The man who confessed to manslaughter in connection to the disappearance of his wife on what was supposed to be a honeymoon sailing trip was sentenced to 8 years in prison on Tuesday.

As CrimeOnline previously reported, Isabella Hellman vanished in May 2017 on a sailing trip with her husband of three months, Lewis Bennett, near the Bahamas. Bennett, a British and Australian national, escaped the sinking catamaran but Hellmann was never found. In February of 2018, prosecutors charged Bennett with second-degree murder, but CBS News reports that they dropped the murder charges in Bennett pleaded guilty to involuntary manslaughter in November of last year.

According to the CBS News report, a judge sentenced Bennett to eight years in prison on Tuesday, the maximum possible sentence.

Bennett, 42, had asked for a lighter prison sentence so that he could help raise his daughter with Hellman, who was only a year old when her mother vanished. The girl, who will turn three in July, is in the custody of Bennett’s parents in Scotland.

Hellman’s family has not seen the child, Emilia, for two years, according to the report, but plan to visit her in Scotland next week.

“She’s lost her mom, but that doesn’t mean she’s lost her mom’s family,” an attorney for Hellman’s family told CBS affiliate WPEC-TV.

“I think the ideal scenario would be to have both families participate in her life as she grows up, so that she has as many people in her life to support her as possible.”
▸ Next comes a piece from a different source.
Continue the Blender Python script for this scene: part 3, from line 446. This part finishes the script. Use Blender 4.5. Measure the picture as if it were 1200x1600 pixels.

Bennett has said that he was sleeping in the cabin of the boat and Hellman was on deck when the vessel appeared to have crashed into something, and found his wife missing. He reportedly waited 45 minutes to call for help, after he loaded himself and stolen gold coins onto a life raft.

According to the CBS News report, Assistant U.S. attorney Kurt Lunkenheimer claimed at Tuesday’s hearing that Bennett “did not search for [Hellman] diligently enough despite him being an experienced sailor.”